Post
Topic
Board Bitcoin Discussion
Re: Bitcoin 20MB Fork
by
justusranvier
on 14/02/2015, 23:07:56 UTC
One challenge/complexity would be that there is an time-bound asymmetry between the network cost, and the pay for sending (or for relaying) a transaction.

The Bitcoin network cost = Data Size * decentralization.
This equation is inherently misleading.

There are at least three ways to talk about scaling Bitcoin: scaling the number of nodes, scaling the number of transactions, scaling the number of users. Each one needs to be considered separately, or at least independently acknowledged.

That equation deals with the number of nodes and the number of transactions.

"Decentralization" isn't a well-defined term, but here it's something proportional to the number of nodes.

That sounds scary, but it really isn't because no single entity is responsible for paying the entire network's cost by themselves.

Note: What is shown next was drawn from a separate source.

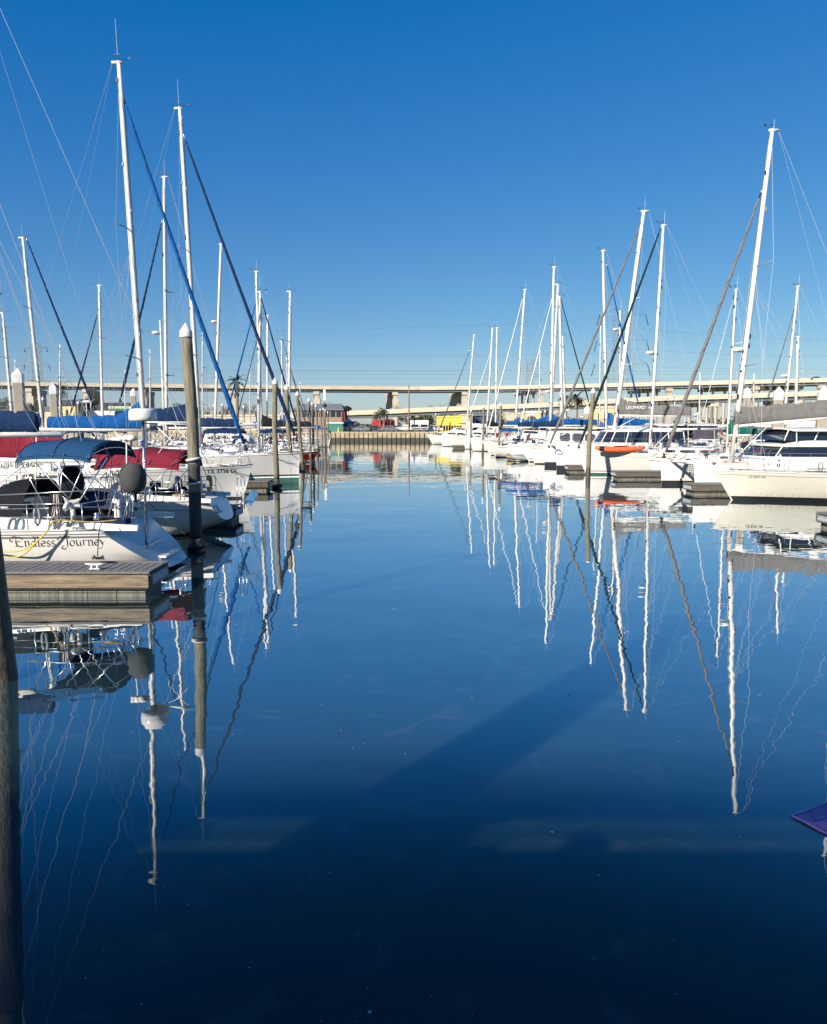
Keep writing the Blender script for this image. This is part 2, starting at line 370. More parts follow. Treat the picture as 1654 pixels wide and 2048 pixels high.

What happens to that equation when you consider the per-node network cost?

Code:
per-node network cost = total network cost / nodes = data size * nodes / nodes = data size

Data size is proportional to the transaction rate, therefore the cost of operating the node is proportional to the transaction rate. According to gmaxwell, the quadratic component to scaling the number of nodes can be made small enough to ignore with good network design, so I'll take him at his word.

Clearly the only threat to decentralization is the lack of price discovery for transaction relaying. If users paid for this service, then nodes would have revenue proportional to the transaction rate, therefore their revenue would increase at the same rate as their costs. Problem solved.

Fix the lack of price discovery in the P2P network, and the network will do an embarrassingly good job of solving its own scaling problems without tending toward centralization.

It has been clear for a long time that Bitcoin will never be capable of scaling to accommodate all global transactions while simultaneously remaining substantially decentralized and accessible to the average user.
As hinted above, that assumption has been incorrect the entire time. I'll prove that more thoroughly shortly.